==== SOURCE MATERIAL ====

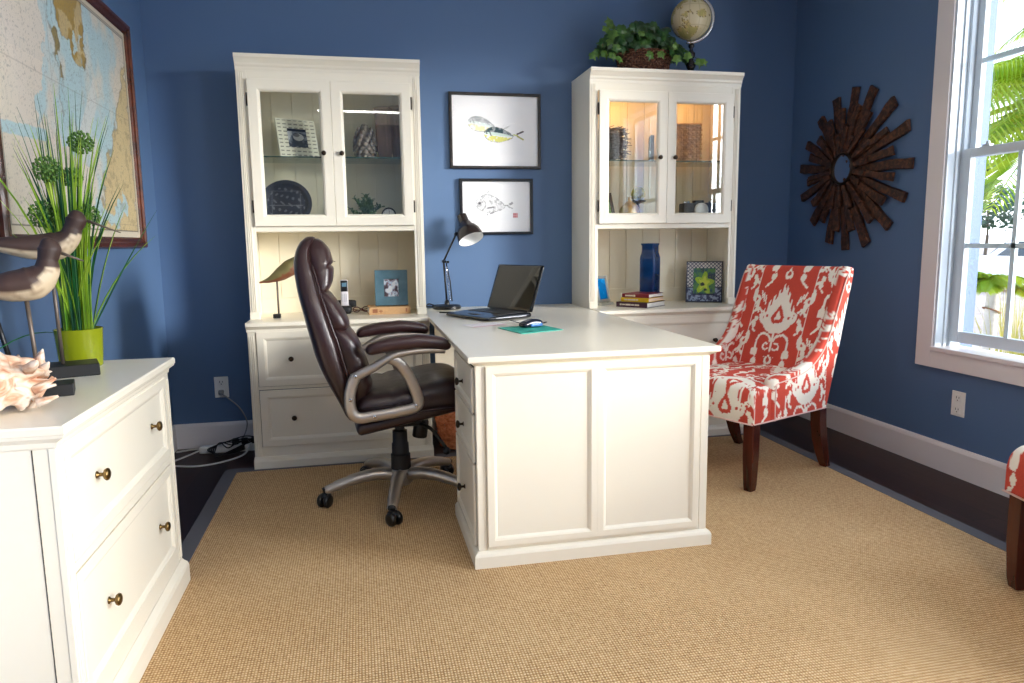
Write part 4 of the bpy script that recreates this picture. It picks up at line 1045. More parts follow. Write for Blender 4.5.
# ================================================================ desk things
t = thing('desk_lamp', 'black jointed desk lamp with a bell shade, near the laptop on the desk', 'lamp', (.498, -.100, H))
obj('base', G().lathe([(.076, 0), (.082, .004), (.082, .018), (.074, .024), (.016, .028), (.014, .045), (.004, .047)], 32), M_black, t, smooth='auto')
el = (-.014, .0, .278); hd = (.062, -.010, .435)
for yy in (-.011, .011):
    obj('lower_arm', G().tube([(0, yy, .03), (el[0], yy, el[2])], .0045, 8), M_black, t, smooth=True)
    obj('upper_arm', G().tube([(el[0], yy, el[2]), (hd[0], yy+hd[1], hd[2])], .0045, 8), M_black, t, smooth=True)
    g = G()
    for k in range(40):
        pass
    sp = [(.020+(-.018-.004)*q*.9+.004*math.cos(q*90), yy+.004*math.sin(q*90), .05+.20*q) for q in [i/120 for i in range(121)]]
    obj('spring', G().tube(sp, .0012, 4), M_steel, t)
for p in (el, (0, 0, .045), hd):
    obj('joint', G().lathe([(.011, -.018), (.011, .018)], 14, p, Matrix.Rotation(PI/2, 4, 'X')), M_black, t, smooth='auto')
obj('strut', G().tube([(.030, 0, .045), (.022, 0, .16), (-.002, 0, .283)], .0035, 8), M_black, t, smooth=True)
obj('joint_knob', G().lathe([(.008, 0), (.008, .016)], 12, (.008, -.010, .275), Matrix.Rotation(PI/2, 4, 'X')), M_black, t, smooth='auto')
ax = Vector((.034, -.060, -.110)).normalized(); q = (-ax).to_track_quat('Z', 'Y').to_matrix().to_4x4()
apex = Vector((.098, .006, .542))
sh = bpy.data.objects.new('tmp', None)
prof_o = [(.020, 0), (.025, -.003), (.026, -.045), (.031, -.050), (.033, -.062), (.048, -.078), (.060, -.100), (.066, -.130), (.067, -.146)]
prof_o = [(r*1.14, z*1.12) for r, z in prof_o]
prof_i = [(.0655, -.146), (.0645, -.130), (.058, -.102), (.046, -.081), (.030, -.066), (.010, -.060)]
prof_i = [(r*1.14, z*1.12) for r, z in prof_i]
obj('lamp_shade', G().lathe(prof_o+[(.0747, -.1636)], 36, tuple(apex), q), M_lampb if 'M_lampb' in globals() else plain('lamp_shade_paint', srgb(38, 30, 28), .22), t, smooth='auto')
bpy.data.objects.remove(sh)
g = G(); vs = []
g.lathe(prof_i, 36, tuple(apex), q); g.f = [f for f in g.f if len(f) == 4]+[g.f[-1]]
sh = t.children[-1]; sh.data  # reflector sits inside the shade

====
==== SOURCE MATERIAL ====

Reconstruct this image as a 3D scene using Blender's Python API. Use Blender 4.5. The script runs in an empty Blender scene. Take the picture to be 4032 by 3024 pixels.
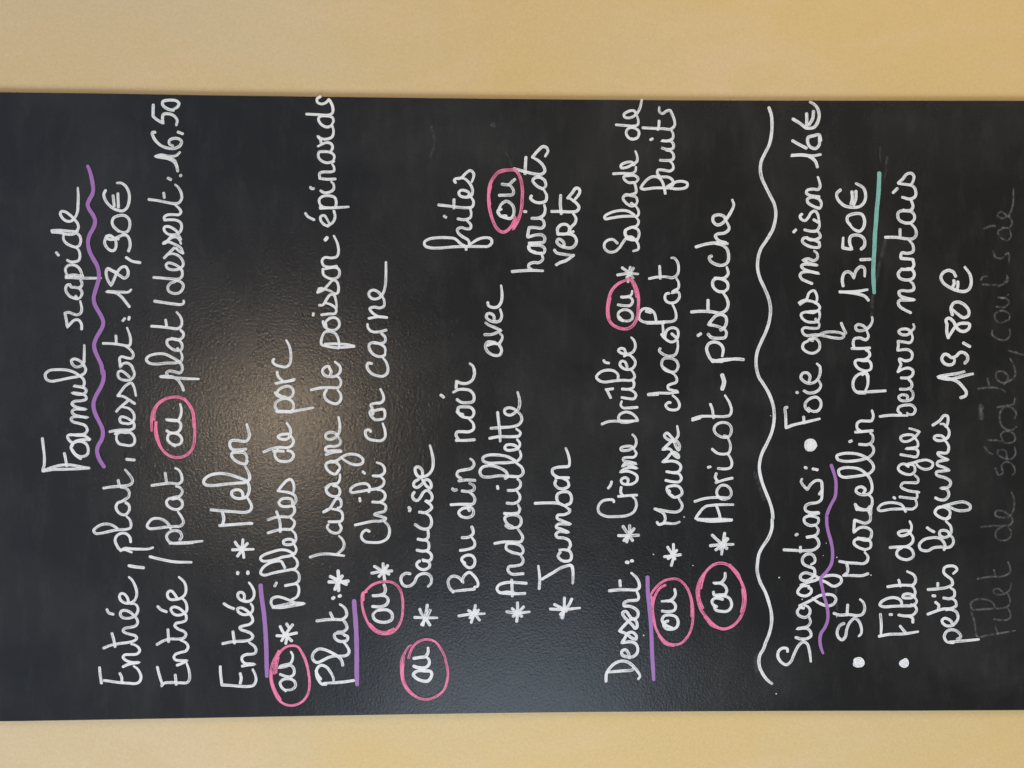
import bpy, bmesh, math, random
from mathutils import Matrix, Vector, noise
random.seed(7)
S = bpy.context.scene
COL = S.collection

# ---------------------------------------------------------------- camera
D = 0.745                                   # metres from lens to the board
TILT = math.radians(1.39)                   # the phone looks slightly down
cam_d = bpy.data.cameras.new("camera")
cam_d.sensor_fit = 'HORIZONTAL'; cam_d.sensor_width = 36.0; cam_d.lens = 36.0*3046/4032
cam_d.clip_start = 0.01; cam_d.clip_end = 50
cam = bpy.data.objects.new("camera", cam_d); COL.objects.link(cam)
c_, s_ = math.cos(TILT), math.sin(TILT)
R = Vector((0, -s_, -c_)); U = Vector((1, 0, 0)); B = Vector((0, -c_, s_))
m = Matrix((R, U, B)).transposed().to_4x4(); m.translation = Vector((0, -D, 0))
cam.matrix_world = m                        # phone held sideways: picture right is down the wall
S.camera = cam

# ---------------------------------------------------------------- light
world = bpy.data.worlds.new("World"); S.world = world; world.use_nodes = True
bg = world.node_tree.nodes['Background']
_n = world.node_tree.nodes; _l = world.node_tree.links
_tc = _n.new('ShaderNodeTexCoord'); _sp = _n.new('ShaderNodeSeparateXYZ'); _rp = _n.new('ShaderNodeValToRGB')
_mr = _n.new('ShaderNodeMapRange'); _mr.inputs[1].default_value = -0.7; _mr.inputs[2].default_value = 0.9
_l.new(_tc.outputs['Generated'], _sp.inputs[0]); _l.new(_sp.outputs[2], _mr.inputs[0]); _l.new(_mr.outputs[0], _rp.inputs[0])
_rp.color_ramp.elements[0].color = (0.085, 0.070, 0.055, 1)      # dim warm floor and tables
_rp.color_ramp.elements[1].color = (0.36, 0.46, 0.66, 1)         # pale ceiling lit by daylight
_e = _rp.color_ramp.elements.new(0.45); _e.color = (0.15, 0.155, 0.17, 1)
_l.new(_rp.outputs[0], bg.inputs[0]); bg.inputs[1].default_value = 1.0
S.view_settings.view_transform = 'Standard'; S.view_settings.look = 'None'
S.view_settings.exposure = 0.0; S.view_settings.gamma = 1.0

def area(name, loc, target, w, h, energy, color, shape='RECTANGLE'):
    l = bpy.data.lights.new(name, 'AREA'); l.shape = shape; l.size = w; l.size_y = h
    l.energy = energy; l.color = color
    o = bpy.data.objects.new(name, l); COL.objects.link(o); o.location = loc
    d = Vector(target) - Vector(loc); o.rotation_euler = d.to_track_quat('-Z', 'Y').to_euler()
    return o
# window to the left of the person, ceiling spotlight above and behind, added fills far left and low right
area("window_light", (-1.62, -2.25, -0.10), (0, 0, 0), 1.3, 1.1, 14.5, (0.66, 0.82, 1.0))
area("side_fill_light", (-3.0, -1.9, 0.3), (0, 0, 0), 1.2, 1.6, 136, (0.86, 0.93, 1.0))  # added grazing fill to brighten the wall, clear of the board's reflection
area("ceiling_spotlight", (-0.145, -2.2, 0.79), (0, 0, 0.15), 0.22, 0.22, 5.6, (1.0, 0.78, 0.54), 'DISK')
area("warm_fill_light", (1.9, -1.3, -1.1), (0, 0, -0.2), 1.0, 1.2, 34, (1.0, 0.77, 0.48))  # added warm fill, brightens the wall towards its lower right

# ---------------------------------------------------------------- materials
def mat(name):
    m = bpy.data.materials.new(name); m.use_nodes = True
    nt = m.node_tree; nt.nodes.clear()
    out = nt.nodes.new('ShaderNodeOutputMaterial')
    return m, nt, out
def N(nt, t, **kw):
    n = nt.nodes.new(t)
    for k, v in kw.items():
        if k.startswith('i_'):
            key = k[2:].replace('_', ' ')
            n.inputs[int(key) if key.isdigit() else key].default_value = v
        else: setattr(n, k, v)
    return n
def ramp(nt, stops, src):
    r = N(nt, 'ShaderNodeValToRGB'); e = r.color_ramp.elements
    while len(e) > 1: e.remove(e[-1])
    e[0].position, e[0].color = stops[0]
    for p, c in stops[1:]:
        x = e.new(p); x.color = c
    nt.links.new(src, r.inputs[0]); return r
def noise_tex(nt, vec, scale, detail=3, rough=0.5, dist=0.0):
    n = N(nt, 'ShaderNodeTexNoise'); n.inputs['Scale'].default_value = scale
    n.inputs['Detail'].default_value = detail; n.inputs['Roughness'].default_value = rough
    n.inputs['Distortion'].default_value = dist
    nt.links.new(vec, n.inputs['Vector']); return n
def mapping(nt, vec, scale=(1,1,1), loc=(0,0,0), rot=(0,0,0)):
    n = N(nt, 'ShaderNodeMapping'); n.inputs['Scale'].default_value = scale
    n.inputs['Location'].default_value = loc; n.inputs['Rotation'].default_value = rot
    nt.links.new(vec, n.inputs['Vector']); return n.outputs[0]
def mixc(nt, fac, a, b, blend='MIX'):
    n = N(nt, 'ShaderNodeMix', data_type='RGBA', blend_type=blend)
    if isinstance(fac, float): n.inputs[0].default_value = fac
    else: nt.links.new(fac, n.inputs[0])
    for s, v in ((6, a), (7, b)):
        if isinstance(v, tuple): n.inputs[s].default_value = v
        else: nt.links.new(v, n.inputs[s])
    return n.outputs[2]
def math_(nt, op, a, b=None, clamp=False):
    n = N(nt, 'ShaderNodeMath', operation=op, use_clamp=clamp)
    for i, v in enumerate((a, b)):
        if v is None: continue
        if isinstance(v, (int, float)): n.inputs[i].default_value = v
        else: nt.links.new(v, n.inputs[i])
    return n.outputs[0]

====

• **GOAL**
Return every line from the records above that holds the word "scene".

• **OUTPUT OF THE TASK**
Reconstruct this image as a 3D scene using Blender's Python API. Use Blender 4.5. The script runs in an empty Blender scene. Take the picture to be 4032 by 3024 pixels.
S = bpy.context.scene